Mayer, Constance (c. 1778–1821)
Mayer, Constance (c. 1778–1821)
French painter of the First Republic era . Name variations: Marie Françoise Constance Mayer; Marie-F-Constance Mayer Lamartiniere. Born in 1775 or 1778, in Paris, France; committed suicide on May 27, 1821; daughter of a customs official; studied art privately in Paris.
Selected works:
Portrait of a Father and Daughter (1801); The Sleep of Psyche (1806); The Torch of Venus (1808); The Dream of Happiness (1819); Portrait of Mlle. Tretzel (exhibited in 1822); Young Girl with a Cat (exhibited in 1822).

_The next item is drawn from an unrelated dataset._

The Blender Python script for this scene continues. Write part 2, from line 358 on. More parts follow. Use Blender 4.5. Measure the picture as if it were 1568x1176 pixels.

Born in Paris in the late 1770s, Constance Mayer lived and painted during a heady time in European history, executing the domestic scenes, allegories, and portraits that were popular in the years following the French Revolution and during the reign of Napoleon I. As the daughter of a customs officer, she probably witnessed much of the violence and social upheaval that came with the French Revolution of 1789 and the ensuing Reign of Terror. Her first painting teacher, J.B. Suvee, was imprisoned during the latter episode. She then studied art alongside her best friend, Jeanne Philiberte Ledoux , at the studio of Jean-Baptiste Greuze, and began to achieve a small measure of recognition for her work. Mayer exhibited in the Salons beginning in 1796, and was then invited by the painter Pierre-Paul Prud'hon to work in his atelier. (Prud'hon would later work as a drawing instructor to Napoleon's empresses, Josephine and Marie Louise of Austria ). From 1802 onward, Mayer both assisted Prud'hon and executed her own paintings; her hand is evident in several of works signed by Prud'hon, including Innocence Seduced by Love and The Dying Laborer.
Mayer was evidently close to her father, a tie that is apparent in her Portrait of a Father and Daughter (exhibited in the Salon of 1801), in which he is showing her a bust of Raphael. Although her paintings belonged to the traditional genre that was expected in the Salons during this era, Mayer exhibited a distinctive talent for conveying animated personalities and lively scenes on her canvases. In some cases, her works depict idyllic families, most often mothers and children. Empress Josephine commissioned her to paint The Sleep of Psyche, exhibited at the 1806 Salon under the title The Sleeping Venus with Cupid Caressed and Wakened by Zephyrs, but the painting's reception was representative of one of the obstacles faced by women artists: it was first shown and sold under her name; then, under Prud'hon's name, it was sold again for a higher price.
In 1810, Mayer's father died, and she accepted Prud'hon's invitation to live next to him in a designated artists' quarter near the Sorbonne. Although he was married, they worked closely and ate meals together, and are described by Ann Sutherland Harris and Linda Nochlin as "shar[ing] a strong emotional and professional dependency." Constance Mayer continued to paint and exhibit, at times weathering criticism that her work too closely resembled that of her mentor. Around 1818, she began to be plagued by bouts of melancholy and anxiety. Three years later, upon her return from a holiday with Prud'hon, they learned that they both were being evicted; Mayer may have had nowhere else to live. Prud'hon—who had five children whom Mayer sometimes cared for, a brood that was said to treat her derisively—had repeatedly stated his intentions to remain single if his wife were to die. Constance Mayer was found dead on May 27, 1821, having slashed her throat with his razor.
sources:
Harris, Ann Sutherland, and Linda Nochlin. Women Artists: 1550–1950. NY: Alfred A. Knopf, 1976.
Heller, Nancy G. Women Artists: An Illustrated History. NY: Abbeville Press, 1987.
collections:
Mayer's paintings are held in private collections and in the collections of the Louvre in Paris, the Wallace Collection in London, the Baltimore Museum of Art, and the museums of Dijon and Nancy, France, among others.